El 28 de julio circuló un video que testimonia un episodio de salvajismo. Un automovilista invade un carril exclusivo para bicicletas y, con premeditación, alevosía y ventaja, impacta al ciclista que graba el incidente. El conductor se detiene, sale del auto y quita la bicicleta de su camino, arrojándola a una jardinera. Un policía bancario se acerca a auxiliar al agredido. Mientras llama a una patrulla, trata de impedir que el bruto se fugue. Entonces sucede lo más significativo: el imbécil argumenta “Es México, güey. Capta”. Lo repite cuatro veces, como un mantra: “Es México”. Quienes hayan visto el video, saben que la cosa acaba peor: el tipejo se enfrenta a empujones y jaloneos con el policía, y logra meterse a su coche, para escapar, llevándose entre las llantas otra bicicleta. Es México, güey: aquí gana el más gandalla, aquí no hay consecuencias. Independientemente de que, dada la batahola en redes sociales y medios, se atrape y castigue al delincuente, o no, el hecho ya tiene repercusiones: una barbarie más que se normaliza. La próxima vez que circule en bicicleta y un automovilista me exija a claxonazos que no obstaculice su paso, aunque yo vaya en una ciclovía, sabré que lo más prudente será hacerse a un lado.

Parábola de los chiles meados

Presupone una considerable cuota de confianza social ponerle a la comida, digamos a un sándwich, algunos chiles de lata. No suele meditarse en ello, pero en días recientes sucedió algo que llevó a muchas personas a hacerlo: se difundió a través de Twitter una fotografía en la que se observa a un fulano en una línea de producción de la planta de Ecatepec de La Costeña, con los pantalones debajo de las nalgas, en una postura que hace suponer que está orinándose en el producto. Estalló el escándalo, y el director general de la empresa declaró: “Negamos rotundamente que se haya orinado en los chiles, porque tenemos testigos y gente que dice que no”. Claro, nadie le cree. La Comisión para la Prevención de Riesgos Sanitarios del Estado de México decomisó 12,264 latas de chiles, para analizarlas. Los resultados a los que lleguen carecen de toda importancia: si dicen que los chiles no fueron meados, la gente creerá que están mintiendo, sencillamente porque la credibilidad que tenía La Costeña antes del incidente era mucho mayor que la del gobierno del Estado de México, así que no podrá haber transferencia de capital simbólico. La credibilidad se perdió en una micción, real o ficticia.

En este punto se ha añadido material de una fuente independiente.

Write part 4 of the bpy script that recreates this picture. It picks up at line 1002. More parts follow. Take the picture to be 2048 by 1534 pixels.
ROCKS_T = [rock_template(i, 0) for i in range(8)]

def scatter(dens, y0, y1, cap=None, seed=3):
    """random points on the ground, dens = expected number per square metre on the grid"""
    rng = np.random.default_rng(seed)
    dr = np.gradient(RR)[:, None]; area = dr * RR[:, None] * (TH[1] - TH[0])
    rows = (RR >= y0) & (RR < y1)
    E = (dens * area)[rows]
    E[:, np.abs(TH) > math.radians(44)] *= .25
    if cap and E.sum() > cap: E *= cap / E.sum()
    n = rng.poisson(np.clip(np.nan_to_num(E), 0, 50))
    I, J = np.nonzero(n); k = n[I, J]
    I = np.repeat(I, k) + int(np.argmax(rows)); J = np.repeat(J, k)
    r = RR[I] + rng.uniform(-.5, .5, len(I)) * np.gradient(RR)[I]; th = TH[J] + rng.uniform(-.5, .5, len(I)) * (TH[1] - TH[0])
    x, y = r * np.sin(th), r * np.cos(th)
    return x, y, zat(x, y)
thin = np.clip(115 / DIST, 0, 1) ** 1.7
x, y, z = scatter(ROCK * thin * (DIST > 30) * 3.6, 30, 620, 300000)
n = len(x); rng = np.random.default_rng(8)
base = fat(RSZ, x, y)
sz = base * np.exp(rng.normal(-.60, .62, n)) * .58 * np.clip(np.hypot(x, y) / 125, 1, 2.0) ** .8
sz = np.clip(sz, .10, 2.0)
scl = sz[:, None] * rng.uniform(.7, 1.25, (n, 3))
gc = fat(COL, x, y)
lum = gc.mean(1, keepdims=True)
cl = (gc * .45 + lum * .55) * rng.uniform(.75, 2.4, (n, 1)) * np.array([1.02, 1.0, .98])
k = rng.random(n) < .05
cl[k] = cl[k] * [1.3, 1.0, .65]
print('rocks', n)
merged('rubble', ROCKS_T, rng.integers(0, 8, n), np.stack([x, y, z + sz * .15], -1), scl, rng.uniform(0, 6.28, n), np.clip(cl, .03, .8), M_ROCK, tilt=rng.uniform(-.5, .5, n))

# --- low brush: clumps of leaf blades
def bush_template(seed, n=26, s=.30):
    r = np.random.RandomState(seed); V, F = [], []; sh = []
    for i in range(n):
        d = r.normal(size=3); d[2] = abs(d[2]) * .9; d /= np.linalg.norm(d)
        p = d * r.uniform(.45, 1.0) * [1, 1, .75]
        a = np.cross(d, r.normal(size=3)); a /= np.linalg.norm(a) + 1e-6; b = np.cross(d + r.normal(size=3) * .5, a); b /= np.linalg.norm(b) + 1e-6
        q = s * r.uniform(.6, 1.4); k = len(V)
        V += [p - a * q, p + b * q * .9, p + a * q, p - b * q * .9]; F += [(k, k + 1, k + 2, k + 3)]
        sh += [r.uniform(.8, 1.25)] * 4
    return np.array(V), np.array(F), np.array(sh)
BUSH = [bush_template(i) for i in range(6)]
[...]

Ciencias políticas: botones de pánico

Estudié Sociología en la Facultad de Ciencias Sociales y Políticas (FCPyS) de la UNAM; por entonces, finales del siglo pasado, ya en sus actuales instalaciones de CU. Jamás, durante cuatro años, tuve o supe de algún incidente en la Facultad que involucrara ningún tipo de violencia física. El miércoles pasado supe que las autoridades de la FCPyS, ante la ola de agresiones sexuales contra mujeres de su comunidad, no encontraron mejor solución que instalar 60 botones de pánico en los sanitarios para damas. La medida es pésima: explicita que la UNAM no tiene la capacidad de brindar seguridad a su gente, y normaliza el horror. Además, ¿de verdad creen que las mujeres se sentirán más seguras con botones de pánico en los baños? ¿Cómo pudimos llegar a un nivel tan degradado de convivencia? 

El tósigo

Hace unas semanas publiqué una propuesta: cambiarle de nombre al tramo norte de la calle Reforma, en el centro de Coyoacán, y ponerle Jorge Ibargüengoitia (Nexos). El texto iba con intención doble: por supuesto, recordar al gran narrador, pero sobre todo tirar una luz de bengala para llamar la atención de los constituyentes de la CDMX sobre un asunto que, espero, habrán de legislar acertadamente: las toponimias. La propuesta de cambiarle de nombre a la calle sería un acto de justicia poética, claro, pero para como están las cosas en México, tan necesitado de justicia a secas, es superfluo... El problema es que, más allá de escapar de la decadencia generalizada, todo resulta superfluo, la justicia poética, las toponimias, la nueva Constitución de la CDMX, los derechos de los ciclistas, los chiles en lata, los botones de pánico… Aceptando esto, no queda más que el desánimo…

Concluyo, pues: la ponzoña que corroe al país es el desmoronamiento de la confianza social y el desánimo que eso genera.